If you watch the video keep in mind what is known today of our lines.  John McGinnis, from County Monaghan, and two of his sisters immigrated in the 1830's. One or more of the sisters may have came alone, or with friends and not family.  A list of passengers of one ship, the Britannia, that is available on the internet, lists one Catherine McGinnis as a passenger to St. John’s, New Brunswick in 1834.  On that same ship was a Buchannan family.  The first wife of John McGinnis was Mary Buchannan.  The name of one Margaret Buchannan on the ships manifest is different but close, and the year of immigration for Catherine later listed in the 1851 census as 1836, the same year for her brother, is also different.  I only mention the similarities here as a future reference to be explored in more depth if and when better records ever do surface.  But the similarities are such that makes me really wonder of the accuracy of the later census data for sister Catherine.  The families the sisters eventually married into also immigrated during this same period or just before. For what reasons we do not know but as stated here there were other reasons besides the famine for there were earlier but smaller famine periods.

John McGinnis married Margaret McCarron, his second wife, in about 1846.  Margaret had immigrated in 1843. Her immigration year was closer to the famine period which spread gradually beginning before 1845 and she may have left during the early period of the disaster. We don't know. She did leave a father and a sister behind, perhaps other family members as well, that eventually joined her in Canada sometime between 1860 and 1870. What the McCarron's that were left behind in Ireland eventually experienced may have been related to the major famine but that is but speculation. Since the father and sister did survive in Ireland during the major famine they may have been much better off than the really poor and destitute families. Maybe we will find out some day, at least that is my hope.

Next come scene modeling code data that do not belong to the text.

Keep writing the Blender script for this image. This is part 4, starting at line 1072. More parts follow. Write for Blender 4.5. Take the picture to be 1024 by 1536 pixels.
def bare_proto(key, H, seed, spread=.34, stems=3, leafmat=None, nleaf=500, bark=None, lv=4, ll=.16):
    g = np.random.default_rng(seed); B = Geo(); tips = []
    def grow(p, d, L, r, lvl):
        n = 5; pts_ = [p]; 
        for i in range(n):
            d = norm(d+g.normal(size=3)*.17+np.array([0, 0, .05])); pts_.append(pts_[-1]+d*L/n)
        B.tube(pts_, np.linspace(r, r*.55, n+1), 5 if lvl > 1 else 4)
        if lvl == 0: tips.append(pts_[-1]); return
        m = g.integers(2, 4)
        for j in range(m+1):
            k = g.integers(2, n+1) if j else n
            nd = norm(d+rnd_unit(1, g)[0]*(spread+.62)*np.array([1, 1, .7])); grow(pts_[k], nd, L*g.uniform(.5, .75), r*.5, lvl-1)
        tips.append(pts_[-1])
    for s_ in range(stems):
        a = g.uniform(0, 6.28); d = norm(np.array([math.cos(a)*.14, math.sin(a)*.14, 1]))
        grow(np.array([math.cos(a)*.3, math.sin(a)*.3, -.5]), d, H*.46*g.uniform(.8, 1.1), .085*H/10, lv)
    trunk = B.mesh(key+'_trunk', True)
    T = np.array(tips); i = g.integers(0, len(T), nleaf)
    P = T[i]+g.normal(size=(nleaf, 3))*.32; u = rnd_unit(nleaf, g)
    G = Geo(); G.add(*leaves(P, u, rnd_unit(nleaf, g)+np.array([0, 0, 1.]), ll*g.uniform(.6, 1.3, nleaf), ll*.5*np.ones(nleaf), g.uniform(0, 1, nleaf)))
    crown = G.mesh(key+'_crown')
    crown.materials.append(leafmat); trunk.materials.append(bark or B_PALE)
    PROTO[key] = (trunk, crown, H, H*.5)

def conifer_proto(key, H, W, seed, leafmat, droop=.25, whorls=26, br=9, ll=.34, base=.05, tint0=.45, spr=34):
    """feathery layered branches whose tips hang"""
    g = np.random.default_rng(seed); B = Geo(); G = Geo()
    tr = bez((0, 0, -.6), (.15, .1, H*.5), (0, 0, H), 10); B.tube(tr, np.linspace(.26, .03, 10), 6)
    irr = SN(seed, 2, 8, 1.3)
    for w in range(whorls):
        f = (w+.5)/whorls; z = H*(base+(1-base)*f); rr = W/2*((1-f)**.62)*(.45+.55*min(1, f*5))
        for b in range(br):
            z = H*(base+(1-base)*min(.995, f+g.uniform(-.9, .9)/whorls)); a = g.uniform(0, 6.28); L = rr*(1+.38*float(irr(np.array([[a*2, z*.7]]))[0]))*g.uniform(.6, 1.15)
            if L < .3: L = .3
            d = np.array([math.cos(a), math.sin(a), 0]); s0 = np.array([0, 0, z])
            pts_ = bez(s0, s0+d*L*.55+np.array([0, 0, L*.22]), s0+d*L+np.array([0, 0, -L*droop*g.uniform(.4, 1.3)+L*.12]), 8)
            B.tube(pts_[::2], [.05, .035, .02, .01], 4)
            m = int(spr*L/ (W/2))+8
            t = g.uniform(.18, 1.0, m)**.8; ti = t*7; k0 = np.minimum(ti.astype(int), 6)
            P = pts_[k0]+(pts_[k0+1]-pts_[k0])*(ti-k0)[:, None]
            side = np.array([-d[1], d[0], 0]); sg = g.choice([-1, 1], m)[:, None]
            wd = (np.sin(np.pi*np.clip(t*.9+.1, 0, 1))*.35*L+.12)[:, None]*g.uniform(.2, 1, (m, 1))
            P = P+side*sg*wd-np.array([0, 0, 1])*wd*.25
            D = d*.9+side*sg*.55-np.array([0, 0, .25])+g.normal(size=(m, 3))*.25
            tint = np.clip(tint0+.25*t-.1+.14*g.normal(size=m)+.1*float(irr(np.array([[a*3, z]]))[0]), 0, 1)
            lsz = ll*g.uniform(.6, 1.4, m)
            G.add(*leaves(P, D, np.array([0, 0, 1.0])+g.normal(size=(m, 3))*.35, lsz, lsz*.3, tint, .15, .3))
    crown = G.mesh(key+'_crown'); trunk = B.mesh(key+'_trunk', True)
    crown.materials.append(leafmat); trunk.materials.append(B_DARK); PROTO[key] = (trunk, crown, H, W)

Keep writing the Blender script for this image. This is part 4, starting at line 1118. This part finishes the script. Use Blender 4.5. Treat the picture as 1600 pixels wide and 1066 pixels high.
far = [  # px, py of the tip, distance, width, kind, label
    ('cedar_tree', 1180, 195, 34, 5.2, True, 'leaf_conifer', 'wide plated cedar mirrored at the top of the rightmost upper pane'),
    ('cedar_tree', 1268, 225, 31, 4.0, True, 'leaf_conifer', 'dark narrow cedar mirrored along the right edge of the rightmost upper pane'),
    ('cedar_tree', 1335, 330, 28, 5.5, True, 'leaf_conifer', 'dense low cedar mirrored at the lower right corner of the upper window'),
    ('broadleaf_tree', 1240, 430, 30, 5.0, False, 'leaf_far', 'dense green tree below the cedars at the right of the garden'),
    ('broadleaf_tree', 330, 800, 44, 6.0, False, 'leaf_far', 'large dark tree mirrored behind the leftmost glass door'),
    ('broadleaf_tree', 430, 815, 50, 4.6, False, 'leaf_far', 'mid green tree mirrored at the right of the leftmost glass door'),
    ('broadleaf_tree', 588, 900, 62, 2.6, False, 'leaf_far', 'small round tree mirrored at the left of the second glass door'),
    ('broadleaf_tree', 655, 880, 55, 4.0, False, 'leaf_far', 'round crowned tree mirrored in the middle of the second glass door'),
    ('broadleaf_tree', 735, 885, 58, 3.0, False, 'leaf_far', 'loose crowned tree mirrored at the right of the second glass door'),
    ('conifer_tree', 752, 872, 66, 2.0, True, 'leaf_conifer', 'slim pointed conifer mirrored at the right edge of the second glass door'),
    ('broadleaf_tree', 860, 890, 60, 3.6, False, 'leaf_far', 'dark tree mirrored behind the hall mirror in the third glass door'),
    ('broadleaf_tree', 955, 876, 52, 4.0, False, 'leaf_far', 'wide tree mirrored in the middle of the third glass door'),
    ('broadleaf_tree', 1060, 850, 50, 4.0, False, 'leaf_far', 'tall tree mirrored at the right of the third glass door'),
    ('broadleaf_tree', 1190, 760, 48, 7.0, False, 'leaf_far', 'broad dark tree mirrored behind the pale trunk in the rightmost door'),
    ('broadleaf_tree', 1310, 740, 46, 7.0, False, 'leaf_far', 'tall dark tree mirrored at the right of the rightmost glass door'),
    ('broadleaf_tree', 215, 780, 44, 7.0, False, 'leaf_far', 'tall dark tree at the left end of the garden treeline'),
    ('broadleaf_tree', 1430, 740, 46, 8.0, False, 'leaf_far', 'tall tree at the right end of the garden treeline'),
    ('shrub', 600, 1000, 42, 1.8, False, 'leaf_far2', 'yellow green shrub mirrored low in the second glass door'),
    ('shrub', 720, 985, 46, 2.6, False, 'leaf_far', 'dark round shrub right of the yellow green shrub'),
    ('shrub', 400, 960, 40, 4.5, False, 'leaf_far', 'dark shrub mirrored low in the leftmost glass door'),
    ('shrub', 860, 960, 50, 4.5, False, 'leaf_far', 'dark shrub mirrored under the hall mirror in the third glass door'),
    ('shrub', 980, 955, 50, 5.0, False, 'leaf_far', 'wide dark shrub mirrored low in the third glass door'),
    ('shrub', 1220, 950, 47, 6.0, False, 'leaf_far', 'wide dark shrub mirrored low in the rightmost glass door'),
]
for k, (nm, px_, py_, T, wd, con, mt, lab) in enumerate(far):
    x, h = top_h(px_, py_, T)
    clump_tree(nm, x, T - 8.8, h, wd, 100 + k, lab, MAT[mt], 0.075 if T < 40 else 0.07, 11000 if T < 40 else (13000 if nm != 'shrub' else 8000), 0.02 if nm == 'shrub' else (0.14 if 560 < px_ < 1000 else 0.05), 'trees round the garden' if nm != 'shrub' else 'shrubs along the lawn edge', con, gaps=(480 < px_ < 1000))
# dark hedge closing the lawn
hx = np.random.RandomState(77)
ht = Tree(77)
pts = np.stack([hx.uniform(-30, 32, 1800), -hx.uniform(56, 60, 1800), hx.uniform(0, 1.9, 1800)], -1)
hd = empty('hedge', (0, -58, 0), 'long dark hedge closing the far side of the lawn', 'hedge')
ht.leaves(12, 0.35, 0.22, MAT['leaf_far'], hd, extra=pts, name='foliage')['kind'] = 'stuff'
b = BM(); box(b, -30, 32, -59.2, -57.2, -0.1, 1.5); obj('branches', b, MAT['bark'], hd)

As for the Donahue’s, that story comes closer to the major outbreak of the famine years for Thomas Donahue immigrated in 1845, or just before.  This is based on the fact that he joined the U.S. Army in 1845.  The famine did come on gradually so being from Galway he may have been in search of better times.  Again we don’t know.  He did leave a daughter behind that he also brought to the U.S. in the early 1850’s not very long after his marriage to Mary McKeough and his discharge from the army in 1850,  That portion of Ireland where Galway is situated was not considered the most productive land and sometime during early English rule those Irish that wanted were permitted to migrate to this area of the north coast of the island.  This leads me to believe that the Donahue’s may have had hard times through the years and perhaps poverty was a factor that motivated Thomas to seek a better life in North America.  Just when and where Thomas landed on the continent is not known exactly but I have found a record of his possible landing in Boston.  The record needs more thought so I am unable to really state it as fact at this time.  Time will tell perhaps.

The Irish literally scattered to the four winds, to Australia, North America and even South America where small enclaves of Irish descendants can be found in Brazil and Argentina even today just as in Boston or Savannah.

Anyway I do recommend the video for it paints a picture of the Irish diaspora in a brief presentation and is very well done.